Sunday, April 5, 2009

An Offering of Thanksgiving

As my previous posts have noted, being in Jerusalem has not always been easy for me.  But over the past two days, things have definitely been looking up, as I've been looking inward.

Yesterday, I went to Shabbat morning services at Har El, a Reform synagogue in the city's center.  It was profoundly comforting for me to be there.  The prayers were, of course, entirely familiar; even most of the tunes were old favorites (I hasten to add: in Jerusalem, no one complains, even at Reform synagogues, that the service has "too much Hebrew" as it is the lingua franca)  And after days of seeing so many ultra-Orthodox haredim, it felt really wonderful to davven at a synagogue led by the first woman to be ordained as a rabbi in Jerusalem.  She exuded both calm and confidence, and made the entire Shabbat experience a pleasure.

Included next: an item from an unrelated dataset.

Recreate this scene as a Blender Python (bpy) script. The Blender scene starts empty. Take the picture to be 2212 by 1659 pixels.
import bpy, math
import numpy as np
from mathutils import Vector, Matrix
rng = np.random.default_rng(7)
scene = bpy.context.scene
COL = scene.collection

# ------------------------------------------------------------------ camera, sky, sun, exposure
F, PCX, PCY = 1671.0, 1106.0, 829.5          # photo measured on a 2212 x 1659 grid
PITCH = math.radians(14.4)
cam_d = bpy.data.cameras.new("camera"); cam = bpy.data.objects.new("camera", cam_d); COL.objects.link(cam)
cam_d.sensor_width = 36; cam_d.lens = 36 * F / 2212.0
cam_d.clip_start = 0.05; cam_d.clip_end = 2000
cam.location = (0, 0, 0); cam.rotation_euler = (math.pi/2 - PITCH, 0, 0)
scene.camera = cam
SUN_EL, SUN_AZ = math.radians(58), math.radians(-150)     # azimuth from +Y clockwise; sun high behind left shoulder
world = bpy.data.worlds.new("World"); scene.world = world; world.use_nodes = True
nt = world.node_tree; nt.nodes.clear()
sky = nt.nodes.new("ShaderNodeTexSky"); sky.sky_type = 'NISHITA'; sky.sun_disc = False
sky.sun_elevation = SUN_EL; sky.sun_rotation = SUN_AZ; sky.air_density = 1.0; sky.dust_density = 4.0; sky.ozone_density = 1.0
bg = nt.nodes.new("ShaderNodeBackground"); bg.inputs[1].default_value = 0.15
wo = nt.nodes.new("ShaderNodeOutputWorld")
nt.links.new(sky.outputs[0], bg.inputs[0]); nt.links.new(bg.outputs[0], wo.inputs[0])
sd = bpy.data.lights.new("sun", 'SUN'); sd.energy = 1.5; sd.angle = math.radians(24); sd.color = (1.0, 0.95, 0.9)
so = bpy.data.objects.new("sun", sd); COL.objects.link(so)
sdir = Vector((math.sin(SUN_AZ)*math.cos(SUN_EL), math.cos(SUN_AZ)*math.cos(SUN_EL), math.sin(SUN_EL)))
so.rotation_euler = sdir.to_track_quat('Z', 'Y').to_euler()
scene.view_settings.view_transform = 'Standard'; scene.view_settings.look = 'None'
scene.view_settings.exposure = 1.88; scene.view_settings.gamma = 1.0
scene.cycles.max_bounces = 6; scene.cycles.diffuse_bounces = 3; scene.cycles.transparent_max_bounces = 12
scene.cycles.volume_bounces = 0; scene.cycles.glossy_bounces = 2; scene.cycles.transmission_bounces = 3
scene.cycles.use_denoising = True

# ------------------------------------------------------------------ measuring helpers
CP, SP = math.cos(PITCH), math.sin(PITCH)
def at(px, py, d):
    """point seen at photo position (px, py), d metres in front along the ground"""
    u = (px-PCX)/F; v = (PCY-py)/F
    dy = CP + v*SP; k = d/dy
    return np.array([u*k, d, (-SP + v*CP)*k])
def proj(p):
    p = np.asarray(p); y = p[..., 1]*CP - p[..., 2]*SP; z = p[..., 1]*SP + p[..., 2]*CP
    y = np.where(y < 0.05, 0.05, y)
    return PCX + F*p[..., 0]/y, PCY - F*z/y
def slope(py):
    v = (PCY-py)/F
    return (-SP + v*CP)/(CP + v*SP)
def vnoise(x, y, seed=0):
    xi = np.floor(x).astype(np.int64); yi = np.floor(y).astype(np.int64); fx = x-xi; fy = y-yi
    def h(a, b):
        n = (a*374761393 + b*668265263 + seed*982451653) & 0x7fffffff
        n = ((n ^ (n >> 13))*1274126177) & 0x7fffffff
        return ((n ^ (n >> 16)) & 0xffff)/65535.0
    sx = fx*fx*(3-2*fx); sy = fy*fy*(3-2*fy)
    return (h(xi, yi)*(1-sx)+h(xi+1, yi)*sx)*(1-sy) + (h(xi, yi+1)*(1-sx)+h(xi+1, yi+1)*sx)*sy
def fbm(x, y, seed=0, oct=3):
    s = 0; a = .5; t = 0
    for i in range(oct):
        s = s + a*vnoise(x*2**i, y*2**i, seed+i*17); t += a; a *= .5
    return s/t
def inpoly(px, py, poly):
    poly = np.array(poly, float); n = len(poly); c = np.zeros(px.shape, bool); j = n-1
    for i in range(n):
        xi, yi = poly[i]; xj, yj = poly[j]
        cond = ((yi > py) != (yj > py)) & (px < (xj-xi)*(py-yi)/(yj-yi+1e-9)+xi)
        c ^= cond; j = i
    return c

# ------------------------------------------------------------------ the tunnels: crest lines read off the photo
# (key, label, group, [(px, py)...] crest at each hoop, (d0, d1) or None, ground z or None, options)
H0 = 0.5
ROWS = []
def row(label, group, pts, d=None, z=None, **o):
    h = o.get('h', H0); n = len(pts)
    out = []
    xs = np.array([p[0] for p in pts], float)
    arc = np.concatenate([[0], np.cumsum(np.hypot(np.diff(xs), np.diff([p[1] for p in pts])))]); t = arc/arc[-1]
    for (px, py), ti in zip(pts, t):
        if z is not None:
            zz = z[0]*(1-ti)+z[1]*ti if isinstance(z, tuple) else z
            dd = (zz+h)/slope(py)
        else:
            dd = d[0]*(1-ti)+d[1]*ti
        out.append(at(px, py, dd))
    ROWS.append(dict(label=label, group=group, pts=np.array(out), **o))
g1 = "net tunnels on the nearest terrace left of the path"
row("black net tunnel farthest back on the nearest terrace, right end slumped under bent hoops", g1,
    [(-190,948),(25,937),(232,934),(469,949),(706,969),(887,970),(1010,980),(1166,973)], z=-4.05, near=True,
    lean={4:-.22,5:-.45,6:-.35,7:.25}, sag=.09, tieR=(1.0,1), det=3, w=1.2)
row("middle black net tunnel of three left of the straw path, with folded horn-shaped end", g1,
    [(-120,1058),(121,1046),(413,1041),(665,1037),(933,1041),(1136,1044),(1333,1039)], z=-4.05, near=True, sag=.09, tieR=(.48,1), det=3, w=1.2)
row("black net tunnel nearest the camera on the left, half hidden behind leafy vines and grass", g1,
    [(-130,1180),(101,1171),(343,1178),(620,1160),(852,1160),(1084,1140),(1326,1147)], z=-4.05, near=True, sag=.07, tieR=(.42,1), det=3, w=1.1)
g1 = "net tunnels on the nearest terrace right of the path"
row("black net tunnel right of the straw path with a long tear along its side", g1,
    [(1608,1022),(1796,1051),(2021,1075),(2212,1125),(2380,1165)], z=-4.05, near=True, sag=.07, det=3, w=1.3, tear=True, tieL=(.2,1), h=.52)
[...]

Her sermon/drash was on the todah, the sacrifice of thanksgiving described in great detail in the portion.  She spoke about how difficult and important it was for people to bring their thanksgiving offerings--and how we still struggle to live with an attiude of thankfulness and gratitude amidst the vicissitudes of daily existence.  As I listened to her--surprisingly understanding the vast majority of her Hebrew--I was deeply moved.  I have not been nearly thankful enough, myself.  In dealing with some of the struggles of life here, I've neglected to count my many, many blessings.  I am in Jerusalem, the center of Jewish life, for Pesach--the great celebration of freedom.  I am enjoying a six month sabbatical, which is a precious gift from my congregation and community.  And I am blessed with a wonderful family and such a terrific network of friends.

With all of this fresh in my mind, I so enjoyed my walk around Jerusalem today.  I found an excellent used book store and bought a richly insightful haggadah, a collection of very funny short stories by the young Israeli writer Etgar Keret, and The Geography of Bliss, a study of happiness across cultures and continents.  

And I discovered that I enjoy Jerusalem much more if, as I walk, I tune my i-pod to Bob Dylan's classic albums like Blonde on Blonde and Highway 61 Revisited.  They create a kind of soundtrack for the city that is visionary and psychedelic and more than a little strange--which feels just right.  As I listen to the music, the chaos and aggression of the streets becomes surreal, dada-esque--so I can laugh and enjoy it rather than becoming enmeshed in the struggle.  And I even understood some of the lyrics that have eluded me for over forty years.  The geography of bliss, indeed.